[SET EXERCISE]:
Return the listing below in full, with every line exactly as it is.

+++++

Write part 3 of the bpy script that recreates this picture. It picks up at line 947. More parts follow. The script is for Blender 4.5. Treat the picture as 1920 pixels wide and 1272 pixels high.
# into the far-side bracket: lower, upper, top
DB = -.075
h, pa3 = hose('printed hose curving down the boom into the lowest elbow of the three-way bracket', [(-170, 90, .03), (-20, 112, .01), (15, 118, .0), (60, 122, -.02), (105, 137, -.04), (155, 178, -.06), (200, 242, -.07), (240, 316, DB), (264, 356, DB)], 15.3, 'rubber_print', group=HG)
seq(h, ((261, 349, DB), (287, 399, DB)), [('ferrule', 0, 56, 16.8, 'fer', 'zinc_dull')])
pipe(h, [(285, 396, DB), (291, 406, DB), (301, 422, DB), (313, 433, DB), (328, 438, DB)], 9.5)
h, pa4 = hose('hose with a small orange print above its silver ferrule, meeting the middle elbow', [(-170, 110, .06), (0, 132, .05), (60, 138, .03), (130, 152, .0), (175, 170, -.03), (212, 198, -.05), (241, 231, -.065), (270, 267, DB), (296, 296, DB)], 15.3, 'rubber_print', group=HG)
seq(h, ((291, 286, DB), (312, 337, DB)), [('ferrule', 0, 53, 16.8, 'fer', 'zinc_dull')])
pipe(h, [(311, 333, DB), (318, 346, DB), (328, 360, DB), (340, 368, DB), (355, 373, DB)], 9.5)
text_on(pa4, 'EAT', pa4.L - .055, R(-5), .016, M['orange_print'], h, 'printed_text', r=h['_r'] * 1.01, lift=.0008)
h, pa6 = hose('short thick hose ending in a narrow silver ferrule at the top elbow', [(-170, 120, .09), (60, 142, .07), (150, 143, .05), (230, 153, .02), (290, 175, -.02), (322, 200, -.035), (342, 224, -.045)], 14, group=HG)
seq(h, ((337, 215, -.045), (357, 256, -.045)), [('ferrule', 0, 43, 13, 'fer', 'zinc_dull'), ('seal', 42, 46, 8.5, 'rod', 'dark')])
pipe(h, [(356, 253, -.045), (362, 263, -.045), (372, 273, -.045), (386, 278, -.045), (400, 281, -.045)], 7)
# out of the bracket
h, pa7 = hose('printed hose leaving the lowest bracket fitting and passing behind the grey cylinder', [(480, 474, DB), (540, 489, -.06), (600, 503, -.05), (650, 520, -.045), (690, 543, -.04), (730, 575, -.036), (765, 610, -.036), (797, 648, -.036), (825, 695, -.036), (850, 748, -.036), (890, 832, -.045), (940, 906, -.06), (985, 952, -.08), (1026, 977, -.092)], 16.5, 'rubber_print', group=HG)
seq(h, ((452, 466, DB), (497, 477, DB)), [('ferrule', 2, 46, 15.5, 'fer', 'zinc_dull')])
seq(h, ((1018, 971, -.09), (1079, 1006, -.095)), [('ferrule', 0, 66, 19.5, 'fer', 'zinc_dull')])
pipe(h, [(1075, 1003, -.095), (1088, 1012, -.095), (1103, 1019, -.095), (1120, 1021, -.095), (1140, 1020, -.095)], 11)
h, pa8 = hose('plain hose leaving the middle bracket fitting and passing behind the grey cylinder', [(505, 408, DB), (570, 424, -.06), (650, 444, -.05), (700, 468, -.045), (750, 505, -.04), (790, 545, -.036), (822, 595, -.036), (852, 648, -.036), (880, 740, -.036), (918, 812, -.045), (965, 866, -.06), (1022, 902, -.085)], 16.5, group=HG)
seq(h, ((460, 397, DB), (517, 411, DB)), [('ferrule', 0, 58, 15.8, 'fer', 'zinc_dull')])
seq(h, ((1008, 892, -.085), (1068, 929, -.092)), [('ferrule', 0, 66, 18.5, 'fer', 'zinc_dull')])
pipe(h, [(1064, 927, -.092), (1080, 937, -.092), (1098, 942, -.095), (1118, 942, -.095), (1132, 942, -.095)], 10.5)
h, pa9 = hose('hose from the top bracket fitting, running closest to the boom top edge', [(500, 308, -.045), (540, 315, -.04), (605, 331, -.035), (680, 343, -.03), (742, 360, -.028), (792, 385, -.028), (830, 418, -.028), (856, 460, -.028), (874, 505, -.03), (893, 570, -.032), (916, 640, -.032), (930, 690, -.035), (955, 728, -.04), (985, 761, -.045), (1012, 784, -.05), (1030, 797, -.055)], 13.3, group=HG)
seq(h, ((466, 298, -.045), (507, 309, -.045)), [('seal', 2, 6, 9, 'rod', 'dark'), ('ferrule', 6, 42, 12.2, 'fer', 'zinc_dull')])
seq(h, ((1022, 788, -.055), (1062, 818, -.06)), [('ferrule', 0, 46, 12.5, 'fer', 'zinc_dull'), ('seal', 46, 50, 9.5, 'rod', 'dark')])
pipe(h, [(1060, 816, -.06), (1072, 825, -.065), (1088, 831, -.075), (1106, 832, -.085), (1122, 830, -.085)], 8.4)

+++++

[FINISHED EXERCISE]:
Write part 3 of the bpy script that recreates this picture. It picks up at line 947. More parts follow. The script is for Blender 4.5. Treat the picture as 1920 pixels wide and 1272 pixels high.
# into the far-side bracket: lower, upper, top
DB = -.075
h, pa3 = hose('printed hose curving down the boom into the lowest elbow of the three-way bracket', [(-170, 90, .03), (-20, 112, .01), (15, 118, .0), (60, 122, -.02), (105, 137, -.04), (155, 178, -.06), (200, 242, -.07), (240, 316, DB), (264, 356, DB)], 15.3, 'rubber_print', group=HG)
seq(h, ((261, 349, DB), (287, 399, DB)), [('ferrule', 0, 56, 16.8, 'fer', 'zinc_dull')])
pipe(h, [(285, 396, DB), (291, 406, DB), (301, 422, DB), (313, 433, DB), (328, 438, DB)], 9.5)
h, pa4 = hose('hose with a small orange print above its silver ferrule, meeting the middle elbow', [(-170, 110, .06), (0, 132, .05), (60, 138, .03), (130, 152, .0), (175, 170, -.03), (212, 198, -.05), (241, 231, -.065), (270, 267, DB), (296, 296, DB)], 15.3, 'rubber_print', group=HG)
seq(h, ((291, 286, DB), (312, 337, DB)), [('ferrule', 0, 53, 16.8, 'fer', 'zinc_dull')])
pipe(h, [(311, 333, DB), (318, 346, DB), (328, 360, DB), (340, 368, DB), (355, 373, DB)], 9.5)
text_on(pa4, 'EAT', pa4.L - .055, R(-5), .016, M['orange_print'], h, 'printed_text', r=h['_r'] * 1.01, lift=.0008)
h, pa6 = hose('short thick hose ending in a narrow silver ferrule at the top elbow', [(-170, 120, .09), (60, 142, .07), (150, 143, .05), (230, 153, .02), (290, 175, -.02), (322, 200, -.035), (342, 224, -.045)], 14, group=HG)
seq(h, ((337, 215, -.045), (357, 256, -.045)), [('ferrule', 0, 43, 13, 'fer', 'zinc_dull'), ('seal', 42, 46, 8.5, 'rod', 'dark')])
pipe(h, [(356, 253, -.045), (362, 263, -.045), (372, 273, -.045), (386, 278, -.045), (400, 281, -.045)], 7)
# out of the bracket
h, pa7 = hose('printed hose leaving the lowest bracket fitting and passing behind the grey cylinder', [(480, 474, DB), (540, 489, -.06), (600, 503, -.05), (650, 520, -.045), (690, 543, -.04), (730, 575, -.036), (765, 610, -.036), (797, 648, -.036), (825, 695, -.036), (850, 748, -.036), (890, 832, -.045), (940, 906, -.06), (985, 952, -.08), (1026, 977, -.092)], 16.5, 'rubber_print', group=HG)
seq(h, ((452, 466, DB), (497, 477, DB)), [('ferrule', 2, 46, 15.5, 'fer', 'zinc_dull')])
seq(h, ((1018, 971, -.09), (1079, 1006, -.095)), [('ferrule', 0, 66, 19.5, 'fer', 'zinc_dull')])
pipe(h, [(1075, 1003, -.095), (1088, 1012, -.095), (1103, 1019, -.095), (1120, 1021, -.095), (1140, 1020, -.095)], 11)
h, pa8 = hose('plain hose leaving the middle bracket fitting and passing behind the grey cylinder', [(505, 408, DB), (570, 424, -.06), (650, 444, -.05), (700, 468, -.045), (750, 505, -.04), (790, 545, -.036), (822, 595, -.036), (852, 648, -.036), (880, 740, -.036), (918, 812, -.045), (965, 866, -.06), (1022, 902, -.085)], 16.5, group=HG)
seq(h, ((460, 397, DB), (517, 411, DB)), [('ferrule', 0, 58, 15.8, 'fer', 'zinc_dull')])
seq(h, ((1008, 892, -.085), (1068, 929, -.092)), [('ferrule', 0, 66, 18.5, 'fer', 'zinc_dull')])
pipe(h, [(1064, 927, -.092), (1080, 937, -.092), (1098, 942, -.095), (1118, 942, -.095), (1132, 942, -.095)], 10.5)
h, pa9 = hose('hose from the top bracket fitting, running closest to the boom top edge', [(500, 308, -.045), (540, 315, -.04), (605, 331, -.035), (680, 343, -.03), (742, 360, -.028), (792, 385, -.028), (830, 418, -.028), (856, 460, -.028), (874, 505, -.03), (893, 570, -.032), (916, 640, -.032), (930, 690, -.035), (955, 728, -.04), (985, 761, -.045), (1012, 784, -.05), (1030, 797, -.055)], 13.3, group=HG)
seq(h, ((466, 298, -.045), (507, 309, -.045)), [('seal', 2, 6, 9, 'rod', 'dark'), ('ferrule', 6, 42, 12.2, 'fer', 'zinc_dull')])
seq(h, ((1022, 788, -.055), (1062, 818, -.06)), [('ferrule', 0, 46, 12.5, 'fer', 'zinc_dull'), ('seal', 46, 50, 9.5, 'rod', 'dark')])
pipe(h, [(1060, 816, -.06), (1072, 825, -.065), (1088, 831, -.075), (1106, 832, -.085), (1122, 830, -.085)], 8.4)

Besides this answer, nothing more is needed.